*Data excerpt*:
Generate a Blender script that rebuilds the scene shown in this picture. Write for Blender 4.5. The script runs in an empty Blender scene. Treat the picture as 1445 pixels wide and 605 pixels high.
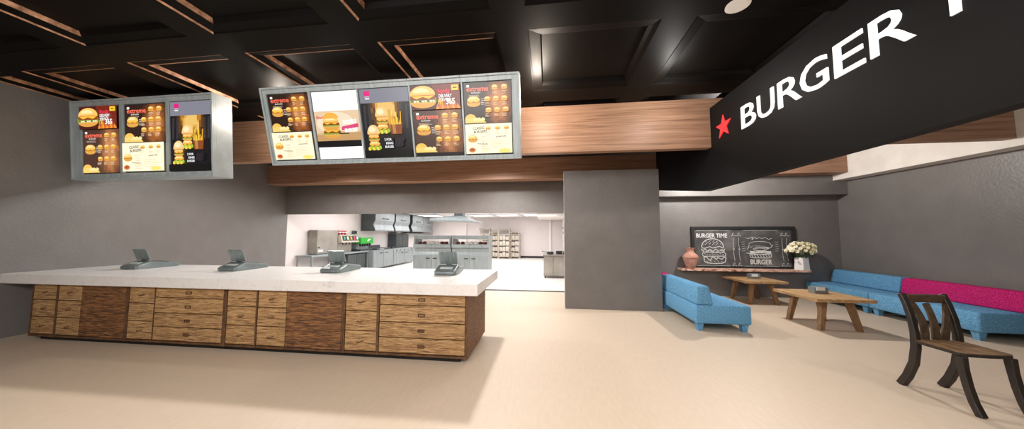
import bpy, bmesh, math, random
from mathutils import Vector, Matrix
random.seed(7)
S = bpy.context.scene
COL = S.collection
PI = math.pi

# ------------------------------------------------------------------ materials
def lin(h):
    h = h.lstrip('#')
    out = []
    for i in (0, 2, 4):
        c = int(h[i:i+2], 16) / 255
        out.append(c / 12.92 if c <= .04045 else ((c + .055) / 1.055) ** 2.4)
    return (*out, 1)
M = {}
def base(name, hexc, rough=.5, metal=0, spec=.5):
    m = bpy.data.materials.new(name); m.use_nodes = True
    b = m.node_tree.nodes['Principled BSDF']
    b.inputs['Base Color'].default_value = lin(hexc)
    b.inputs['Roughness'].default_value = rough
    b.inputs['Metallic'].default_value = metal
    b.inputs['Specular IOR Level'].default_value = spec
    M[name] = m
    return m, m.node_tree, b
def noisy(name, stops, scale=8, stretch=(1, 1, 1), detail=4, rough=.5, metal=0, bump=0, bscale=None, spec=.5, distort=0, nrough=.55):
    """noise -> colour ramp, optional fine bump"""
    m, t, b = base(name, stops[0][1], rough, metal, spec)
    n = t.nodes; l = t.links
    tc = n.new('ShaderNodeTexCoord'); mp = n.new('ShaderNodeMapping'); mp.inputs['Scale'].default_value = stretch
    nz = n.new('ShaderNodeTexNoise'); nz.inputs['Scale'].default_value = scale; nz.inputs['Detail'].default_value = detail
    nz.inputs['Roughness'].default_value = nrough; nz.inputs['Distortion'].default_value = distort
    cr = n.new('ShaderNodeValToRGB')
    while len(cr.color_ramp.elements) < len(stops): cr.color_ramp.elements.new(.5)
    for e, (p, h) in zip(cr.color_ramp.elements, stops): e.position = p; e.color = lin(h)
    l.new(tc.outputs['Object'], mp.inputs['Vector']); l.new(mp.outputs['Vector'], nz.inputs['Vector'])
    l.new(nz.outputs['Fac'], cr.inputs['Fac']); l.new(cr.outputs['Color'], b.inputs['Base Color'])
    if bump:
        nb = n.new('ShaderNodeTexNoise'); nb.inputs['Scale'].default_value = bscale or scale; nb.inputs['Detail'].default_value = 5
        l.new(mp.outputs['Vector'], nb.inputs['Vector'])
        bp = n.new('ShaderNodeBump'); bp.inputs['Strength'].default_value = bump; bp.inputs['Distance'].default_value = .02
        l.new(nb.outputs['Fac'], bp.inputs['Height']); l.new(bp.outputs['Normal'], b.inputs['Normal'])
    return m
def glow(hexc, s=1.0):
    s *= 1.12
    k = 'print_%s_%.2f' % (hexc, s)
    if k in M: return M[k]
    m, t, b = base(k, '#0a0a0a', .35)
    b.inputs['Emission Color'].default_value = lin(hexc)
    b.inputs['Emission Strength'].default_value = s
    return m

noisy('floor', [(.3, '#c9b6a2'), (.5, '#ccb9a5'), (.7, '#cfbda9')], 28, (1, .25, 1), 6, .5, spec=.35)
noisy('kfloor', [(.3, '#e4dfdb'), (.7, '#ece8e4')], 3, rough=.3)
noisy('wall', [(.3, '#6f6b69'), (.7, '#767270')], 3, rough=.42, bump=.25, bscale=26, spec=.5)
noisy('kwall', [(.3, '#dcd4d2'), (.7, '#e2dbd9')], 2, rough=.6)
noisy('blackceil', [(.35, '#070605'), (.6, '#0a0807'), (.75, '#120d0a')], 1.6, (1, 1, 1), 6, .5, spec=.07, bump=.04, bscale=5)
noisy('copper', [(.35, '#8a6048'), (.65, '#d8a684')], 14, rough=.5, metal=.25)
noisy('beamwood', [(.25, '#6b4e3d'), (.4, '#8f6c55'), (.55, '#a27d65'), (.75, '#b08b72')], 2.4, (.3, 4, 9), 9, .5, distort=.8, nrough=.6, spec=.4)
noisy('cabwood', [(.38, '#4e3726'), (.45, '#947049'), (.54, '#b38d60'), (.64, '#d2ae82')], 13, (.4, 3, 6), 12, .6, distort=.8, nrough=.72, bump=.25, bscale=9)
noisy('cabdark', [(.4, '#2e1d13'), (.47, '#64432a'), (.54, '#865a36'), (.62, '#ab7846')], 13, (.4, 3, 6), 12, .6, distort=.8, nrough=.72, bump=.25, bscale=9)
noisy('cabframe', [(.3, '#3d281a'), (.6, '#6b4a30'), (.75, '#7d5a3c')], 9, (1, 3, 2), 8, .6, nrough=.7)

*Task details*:
Write out an exact copy of the listing, first line through the line containing "PI = math.pi", with the pictures left out.

*Exercise response*:
Generate a Blender script that rebuilds the scene shown in this picture. Write for Blender 4.5. The script runs in an empty Blender scene. Treat the picture as 1445 pixels wide and 605 pixels high.
import bpy, bmesh, math, random
from mathutils import Vector, Matrix
random.seed(7)
S = bpy.context.scene
COL = S.collection
PI = math.pi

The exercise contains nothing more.